Si vogliono ripristinare frontiere che non esistono più da un secolo e mezzo? Vogliamo dar vita ad una nuova transumanza umana?
Certo, ogni discorso sull’autonomia differenziata si apre con la virtuosa premessa che vanno garantiti servizi essenziali uniformi. Ma se già ora non è così! Una somma che oscilla fra uno e due miliardi di euro all’anno viene trasferita dalle Regioni del Sud a quelle del Nord per la migrazione sanitaria, e questo costo è solo una parte di quello sostenuto dai cittadini meridionali per quello che sarebbe un loro diritto costituzionalmente garantito. Vogliamo parlare, per restare in ambito sanitario, delle liste d’attesa? E negli altri settori le cose non vanno meglio: a causa della mancanza del tempo pieno, un giovane meridionale trascorrerà a scuola fino alla maggiore età un anno esatto in meno del suo coetaneo del Nord. E potremmo proseguire parlando del lavoro, dei servizi pubblici, della dotazione infrastrutturale.

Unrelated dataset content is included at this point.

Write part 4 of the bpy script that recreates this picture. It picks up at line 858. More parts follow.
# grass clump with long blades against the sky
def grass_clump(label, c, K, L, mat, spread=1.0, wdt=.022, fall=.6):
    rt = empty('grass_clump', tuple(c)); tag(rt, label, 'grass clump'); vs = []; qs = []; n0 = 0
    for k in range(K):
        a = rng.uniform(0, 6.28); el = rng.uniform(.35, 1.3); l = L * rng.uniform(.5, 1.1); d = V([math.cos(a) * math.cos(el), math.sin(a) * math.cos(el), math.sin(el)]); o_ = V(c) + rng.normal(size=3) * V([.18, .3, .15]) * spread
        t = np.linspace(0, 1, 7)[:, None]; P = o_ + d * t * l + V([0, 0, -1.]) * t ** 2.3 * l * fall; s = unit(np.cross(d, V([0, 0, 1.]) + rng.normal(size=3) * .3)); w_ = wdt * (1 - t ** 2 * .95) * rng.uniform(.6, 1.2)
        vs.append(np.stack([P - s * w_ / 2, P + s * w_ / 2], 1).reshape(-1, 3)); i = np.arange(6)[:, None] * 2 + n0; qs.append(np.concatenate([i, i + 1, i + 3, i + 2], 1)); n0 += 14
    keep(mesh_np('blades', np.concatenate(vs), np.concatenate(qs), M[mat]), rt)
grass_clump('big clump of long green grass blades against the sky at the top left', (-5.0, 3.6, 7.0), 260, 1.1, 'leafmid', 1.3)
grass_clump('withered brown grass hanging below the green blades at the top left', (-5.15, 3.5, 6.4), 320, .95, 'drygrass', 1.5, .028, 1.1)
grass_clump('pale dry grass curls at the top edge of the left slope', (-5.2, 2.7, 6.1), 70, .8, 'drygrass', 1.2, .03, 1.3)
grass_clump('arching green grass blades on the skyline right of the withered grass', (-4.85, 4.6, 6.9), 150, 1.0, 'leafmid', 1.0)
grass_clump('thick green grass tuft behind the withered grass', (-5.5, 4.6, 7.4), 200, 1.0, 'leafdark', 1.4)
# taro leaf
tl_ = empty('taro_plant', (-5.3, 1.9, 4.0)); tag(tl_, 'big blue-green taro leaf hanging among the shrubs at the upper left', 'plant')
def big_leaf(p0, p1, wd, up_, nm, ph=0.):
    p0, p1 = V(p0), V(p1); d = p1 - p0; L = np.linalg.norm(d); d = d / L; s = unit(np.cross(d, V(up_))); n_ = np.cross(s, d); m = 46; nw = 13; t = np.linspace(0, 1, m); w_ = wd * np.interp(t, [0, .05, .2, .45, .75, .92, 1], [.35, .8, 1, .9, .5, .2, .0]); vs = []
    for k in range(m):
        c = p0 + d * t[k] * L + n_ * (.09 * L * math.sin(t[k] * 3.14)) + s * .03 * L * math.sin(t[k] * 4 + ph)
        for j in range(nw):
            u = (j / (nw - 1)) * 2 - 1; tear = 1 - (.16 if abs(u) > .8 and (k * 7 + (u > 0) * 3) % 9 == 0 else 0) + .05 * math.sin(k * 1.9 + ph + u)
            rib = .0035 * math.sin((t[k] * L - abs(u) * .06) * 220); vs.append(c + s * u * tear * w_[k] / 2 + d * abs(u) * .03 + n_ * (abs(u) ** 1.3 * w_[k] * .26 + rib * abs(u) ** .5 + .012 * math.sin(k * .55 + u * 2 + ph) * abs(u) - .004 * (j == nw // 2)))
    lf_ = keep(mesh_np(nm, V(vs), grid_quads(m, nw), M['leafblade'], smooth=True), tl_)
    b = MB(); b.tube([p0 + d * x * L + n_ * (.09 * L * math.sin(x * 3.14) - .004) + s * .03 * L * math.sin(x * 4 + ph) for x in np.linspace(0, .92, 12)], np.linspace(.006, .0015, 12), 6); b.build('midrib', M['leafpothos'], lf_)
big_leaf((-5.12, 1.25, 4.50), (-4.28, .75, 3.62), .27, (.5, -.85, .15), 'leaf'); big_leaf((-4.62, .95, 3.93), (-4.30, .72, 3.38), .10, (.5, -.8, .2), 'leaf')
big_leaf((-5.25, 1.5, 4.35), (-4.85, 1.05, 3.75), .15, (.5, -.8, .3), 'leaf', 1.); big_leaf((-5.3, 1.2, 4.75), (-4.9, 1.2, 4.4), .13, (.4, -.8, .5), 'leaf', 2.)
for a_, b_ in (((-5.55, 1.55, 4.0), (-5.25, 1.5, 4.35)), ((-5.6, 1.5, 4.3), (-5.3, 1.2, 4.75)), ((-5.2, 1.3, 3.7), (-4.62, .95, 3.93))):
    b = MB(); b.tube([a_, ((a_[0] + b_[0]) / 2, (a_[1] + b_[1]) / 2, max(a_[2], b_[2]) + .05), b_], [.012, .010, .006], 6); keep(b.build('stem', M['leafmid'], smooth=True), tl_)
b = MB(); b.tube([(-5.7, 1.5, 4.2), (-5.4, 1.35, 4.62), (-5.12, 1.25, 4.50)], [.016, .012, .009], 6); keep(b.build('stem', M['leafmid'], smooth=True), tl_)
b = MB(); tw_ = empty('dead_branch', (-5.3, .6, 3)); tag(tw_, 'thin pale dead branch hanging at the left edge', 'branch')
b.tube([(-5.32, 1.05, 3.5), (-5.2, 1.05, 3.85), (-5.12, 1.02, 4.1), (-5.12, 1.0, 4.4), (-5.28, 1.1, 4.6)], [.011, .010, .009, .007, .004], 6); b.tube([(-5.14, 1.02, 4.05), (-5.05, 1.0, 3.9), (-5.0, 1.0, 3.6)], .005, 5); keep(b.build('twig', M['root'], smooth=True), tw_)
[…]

Questo mentre la spesa pubblica pro capite per un cittadino del Nord continua ad essere sia pure di poco superiore a quella per un cittadino del Sud, anche se in quella spesa pubblica vengono fatte confluire indebitamente sia le risorse correnti sia i cosiddetti fondi di coesione, cioè quelle risorse che dovrebbero essere aggiuntive e invece sono sostitutive. Si badi, non è solo un problema di equità –parola che pure dovrebbe avere un minimo di valore- ma anche di utilità: il miracolo economico degli anni Cinquanta non avrebbe potuto essere realizzato senza l’apporto del Sud; né quella prosperità sarebbe stata duratura se la lungimirante politica democristiana non avesse con l’intervento straordinario sostenuto una domanda interna che permise alle merci del Nord di trovare sbocco sul mercato. L’Italia ha senso, valore e futuro solo se resta tutta intera.